> [TASK DIRECTIONS] Produce a word-for-word copy of the listing below without its pictures.

> [AVAILABLE RECORDS]
++++++++++

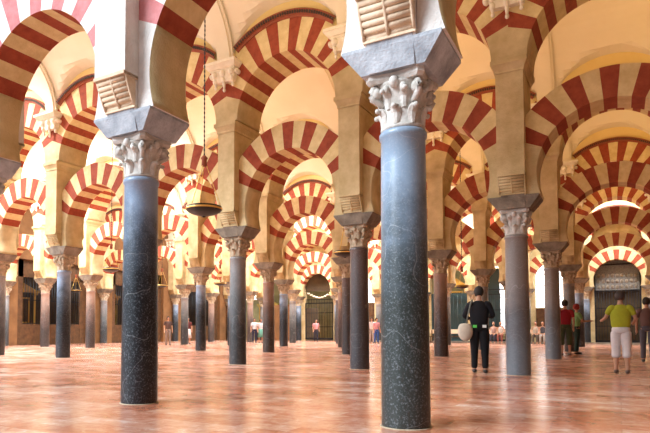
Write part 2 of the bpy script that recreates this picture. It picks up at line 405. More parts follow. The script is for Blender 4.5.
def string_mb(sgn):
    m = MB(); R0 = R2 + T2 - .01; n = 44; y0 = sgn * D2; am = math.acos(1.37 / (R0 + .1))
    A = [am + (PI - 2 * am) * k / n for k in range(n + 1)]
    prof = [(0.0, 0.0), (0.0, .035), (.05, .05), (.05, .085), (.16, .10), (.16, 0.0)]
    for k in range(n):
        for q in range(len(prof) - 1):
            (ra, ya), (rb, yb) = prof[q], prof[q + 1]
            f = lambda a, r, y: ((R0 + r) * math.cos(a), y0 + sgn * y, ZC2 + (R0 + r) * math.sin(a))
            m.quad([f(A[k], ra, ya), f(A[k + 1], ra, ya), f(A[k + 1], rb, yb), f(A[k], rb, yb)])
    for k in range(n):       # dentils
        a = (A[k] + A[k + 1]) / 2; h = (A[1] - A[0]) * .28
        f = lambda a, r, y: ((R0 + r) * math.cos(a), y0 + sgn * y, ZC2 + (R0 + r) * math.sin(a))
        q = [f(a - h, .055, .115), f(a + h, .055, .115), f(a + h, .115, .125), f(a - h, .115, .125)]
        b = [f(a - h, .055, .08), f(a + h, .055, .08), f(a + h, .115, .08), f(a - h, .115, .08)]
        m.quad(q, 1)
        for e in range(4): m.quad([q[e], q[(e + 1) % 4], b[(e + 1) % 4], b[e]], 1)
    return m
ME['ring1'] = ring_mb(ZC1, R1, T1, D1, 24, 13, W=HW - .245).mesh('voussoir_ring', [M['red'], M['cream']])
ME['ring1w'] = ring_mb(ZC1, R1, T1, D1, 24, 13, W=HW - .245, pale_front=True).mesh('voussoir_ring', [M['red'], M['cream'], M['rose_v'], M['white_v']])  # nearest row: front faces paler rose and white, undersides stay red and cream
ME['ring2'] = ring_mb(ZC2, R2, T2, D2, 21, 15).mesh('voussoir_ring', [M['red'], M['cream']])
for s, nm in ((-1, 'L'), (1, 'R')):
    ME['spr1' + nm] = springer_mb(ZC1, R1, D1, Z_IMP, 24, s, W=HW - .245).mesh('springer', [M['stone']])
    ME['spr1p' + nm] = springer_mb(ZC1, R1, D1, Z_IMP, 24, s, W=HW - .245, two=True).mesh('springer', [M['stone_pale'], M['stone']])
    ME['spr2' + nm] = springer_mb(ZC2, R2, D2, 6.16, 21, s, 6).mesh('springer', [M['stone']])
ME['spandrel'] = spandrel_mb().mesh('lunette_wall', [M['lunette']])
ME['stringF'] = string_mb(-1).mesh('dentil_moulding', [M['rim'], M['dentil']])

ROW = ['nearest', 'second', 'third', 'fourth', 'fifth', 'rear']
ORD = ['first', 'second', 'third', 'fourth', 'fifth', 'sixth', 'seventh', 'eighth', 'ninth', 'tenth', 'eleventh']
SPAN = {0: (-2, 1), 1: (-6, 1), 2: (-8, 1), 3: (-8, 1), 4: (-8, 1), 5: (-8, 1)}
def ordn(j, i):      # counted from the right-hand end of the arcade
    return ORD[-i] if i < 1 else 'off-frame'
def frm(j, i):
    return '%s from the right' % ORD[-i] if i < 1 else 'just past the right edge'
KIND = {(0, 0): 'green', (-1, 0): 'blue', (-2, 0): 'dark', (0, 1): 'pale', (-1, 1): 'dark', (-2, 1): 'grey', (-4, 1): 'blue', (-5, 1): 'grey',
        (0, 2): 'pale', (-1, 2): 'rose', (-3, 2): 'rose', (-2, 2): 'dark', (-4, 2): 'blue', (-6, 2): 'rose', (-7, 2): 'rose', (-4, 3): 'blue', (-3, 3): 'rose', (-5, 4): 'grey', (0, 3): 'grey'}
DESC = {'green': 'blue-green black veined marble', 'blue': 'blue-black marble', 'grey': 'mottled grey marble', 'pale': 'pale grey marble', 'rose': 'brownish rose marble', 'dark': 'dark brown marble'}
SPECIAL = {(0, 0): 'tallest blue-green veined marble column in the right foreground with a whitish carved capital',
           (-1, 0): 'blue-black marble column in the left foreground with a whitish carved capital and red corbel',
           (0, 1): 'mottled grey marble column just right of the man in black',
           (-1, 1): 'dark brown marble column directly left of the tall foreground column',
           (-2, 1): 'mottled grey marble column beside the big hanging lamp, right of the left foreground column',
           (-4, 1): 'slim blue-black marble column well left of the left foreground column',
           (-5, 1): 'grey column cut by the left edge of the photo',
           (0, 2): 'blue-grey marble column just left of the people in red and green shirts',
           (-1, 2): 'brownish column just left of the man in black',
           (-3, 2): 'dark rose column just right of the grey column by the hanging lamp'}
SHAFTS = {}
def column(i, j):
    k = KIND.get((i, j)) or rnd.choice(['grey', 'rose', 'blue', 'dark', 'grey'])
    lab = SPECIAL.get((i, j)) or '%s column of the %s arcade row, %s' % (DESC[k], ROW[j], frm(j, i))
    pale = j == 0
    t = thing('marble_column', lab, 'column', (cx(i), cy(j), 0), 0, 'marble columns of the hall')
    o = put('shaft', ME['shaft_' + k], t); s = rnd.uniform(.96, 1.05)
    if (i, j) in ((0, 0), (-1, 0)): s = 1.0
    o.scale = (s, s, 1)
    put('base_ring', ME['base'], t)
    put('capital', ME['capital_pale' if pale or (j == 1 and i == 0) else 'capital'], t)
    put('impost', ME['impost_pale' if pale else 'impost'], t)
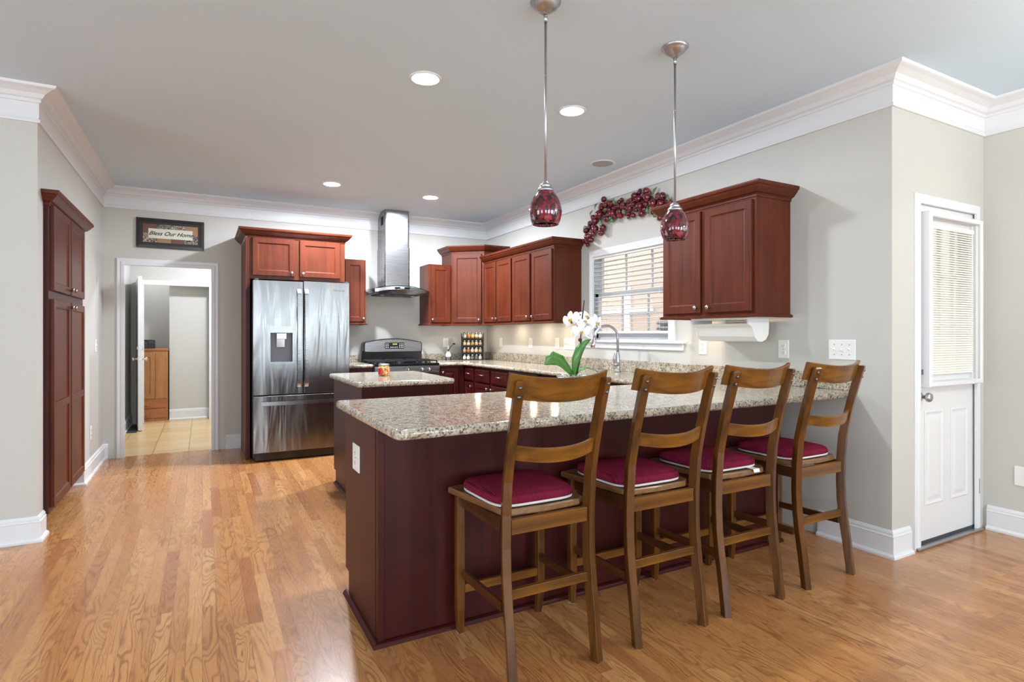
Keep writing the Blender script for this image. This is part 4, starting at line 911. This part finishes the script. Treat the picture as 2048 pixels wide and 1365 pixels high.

++++++++++

> [RESPONSE FOR THIS EXERCISE]
Write part 2 of the bpy script that recreates this picture. It picks up at line 405. More parts follow. The script is for Blender 4.5.
def string_mb(sgn):
    m = MB(); R0 = R2 + T2 - .01; n = 44; y0 = sgn * D2; am = math.acos(1.37 / (R0 + .1))
    A = [am + (PI - 2 * am) * k / n for k in range(n + 1)]
    prof = [(0.0, 0.0), (0.0, .035), (.05, .05), (.05, .085), (.16, .10), (.16, 0.0)]
    for k in range(n):
        for q in range(len(prof) - 1):
            (ra, ya), (rb, yb) = prof[q], prof[q + 1]
            f = lambda a, r, y: ((R0 + r) * math.cos(a), y0 + sgn * y, ZC2 + (R0 + r) * math.sin(a))
            m.quad([f(A[k], ra, ya), f(A[k + 1], ra, ya), f(A[k + 1], rb, yb), f(A[k], rb, yb)])
    for k in range(n):       # dentils
        a = (A[k] + A[k + 1]) / 2; h = (A[1] - A[0]) * .28
        f = lambda a, r, y: ((R0 + r) * math.cos(a), y0 + sgn * y, ZC2 + (R0 + r) * math.sin(a))
        q = [f(a - h, .055, .115), f(a + h, .055, .115), f(a + h, .115, .125), f(a - h, .115, .125)]
        b = [f(a - h, .055, .08), f(a + h, .055, .08), f(a + h, .115, .08), f(a - h, .115, .08)]
        m.quad(q, 1)
        for e in range(4): m.quad([q[e], q[(e + 1) % 4], b[(e + 1) % 4], b[e]], 1)
    return m
ME['ring1'] = ring_mb(ZC1, R1, T1, D1, 24, 13, W=HW - .245).mesh('voussoir_ring', [M['red'], M['cream']])
ME['ring1w'] = ring_mb(ZC1, R1, T1, D1, 24, 13, W=HW - .245, pale_front=True).mesh('voussoir_ring', [M['red'], M['cream'], M['rose_v'], M['white_v']])  # nearest row: front faces paler rose and white, undersides stay red and cream
ME['ring2'] = ring_mb(ZC2, R2, T2, D2, 21, 15).mesh('voussoir_ring', [M['red'], M['cream']])
for s, nm in ((-1, 'L'), (1, 'R')):
    ME['spr1' + nm] = springer_mb(ZC1, R1, D1, Z_IMP, 24, s, W=HW - .245).mesh('springer', [M['stone']])
    ME['spr1p' + nm] = springer_mb(ZC1, R1, D1, Z_IMP, 24, s, W=HW - .245, two=True).mesh('springer', [M['stone_pale'], M['stone']])
    ME['spr2' + nm] = springer_mb(ZC2, R2, D2, 6.16, 21, s, 6).mesh('springer', [M['stone']])
ME['spandrel'] = spandrel_mb().mesh('lunette_wall', [M['lunette']])
ME['stringF'] = string_mb(-1).mesh('dentil_moulding', [M['rim'], M['dentil']])

ROW = ['nearest', 'second', 'third', 'fourth', 'fifth', 'rear']
ORD = ['first', 'second', 'third', 'fourth', 'fifth', 'sixth', 'seventh', 'eighth', 'ninth', 'tenth', 'eleventh']
SPAN = {0: (-2, 1), 1: (-6, 1), 2: (-8, 1), 3: (-8, 1), 4: (-8, 1), 5: (-8, 1)}
def ordn(j, i):      # counted from the right-hand end of the arcade
    return ORD[-i] if i < 1 else 'off-frame'
def frm(j, i):
    return '%s from the right' % ORD[-i] if i < 1 else 'just past the right edge'
KIND = {(0, 0): 'green', (-1, 0): 'blue', (-2, 0): 'dark', (0, 1): 'pale', (-1, 1): 'dark', (-2, 1): 'grey', (-4, 1): 'blue', (-5, 1): 'grey',
        (0, 2): 'pale', (-1, 2): 'rose', (-3, 2): 'rose', (-2, 2): 'dark', (-4, 2): 'blue', (-6, 2): 'rose', (-7, 2): 'rose', (-4, 3): 'blue', (-3, 3): 'rose', (-5, 4): 'grey', (0, 3): 'grey'}
DESC = {'green': 'blue-green black veined marble', 'blue': 'blue-black marble', 'grey': 'mottled grey marble', 'pale': 'pale grey marble', 'rose': 'brownish rose marble', 'dark': 'dark brown marble'}
SPECIAL = {(0, 0): 'tallest blue-green veined marble column in the right foreground with a whitish carved capital',
           (-1, 0): 'blue-black marble column in the left foreground with a whitish carved capital and red corbel',
           (0, 1): 'mottled grey marble column just right of the man in black',
           (-1, 1): 'dark brown marble column directly left of the tall foreground column',
           (-2, 1): 'mottled grey marble column beside the big hanging lamp, right of the left foreground column',
           (-4, 1): 'slim blue-black marble column well left of the left foreground column',
           (-5, 1): 'grey column cut by the left edge of the photo',
           (0, 2): 'blue-grey marble column just left of the people in red and green shirts',
           (-1, 2): 'brownish column just left of the man in black',
           (-3, 2): 'dark rose column just right of the grey column by the hanging lamp'}
SHAFTS = {}
def column(i, j):
    k = KIND.get((i, j)) or rnd.choice(['grey', 'rose', 'blue', 'dark', 'grey'])
    lab = SPECIAL.get((i, j)) or '%s column of the %s arcade row, %s' % (DESC[k], ROW[j], frm(j, i))
    pale = j == 0
    t = thing('marble_column', lab, 'column', (cx(i), cy(j), 0), 0, 'marble columns of the hall')
    o = put('shaft', ME['shaft_' + k], t); s = rnd.uniform(.96, 1.05)
    if (i, j) in ((0, 0), (-1, 0)): s = 1.0
    o.scale = (s, s, 1)
    put('base_ring', ME['base'], t)
    put('capital', ME['capital_pale' if pale or (j == 1 and i == 0) else 'capital'], t)
    put('impost', ME['impost_pale' if pale else 'impost'], t)
Keep writing the Blender script for this image. This is part 4, starting at line 911. This part finishes the script. Treat the picture as 2048 pixels wide and 1365 pixels high.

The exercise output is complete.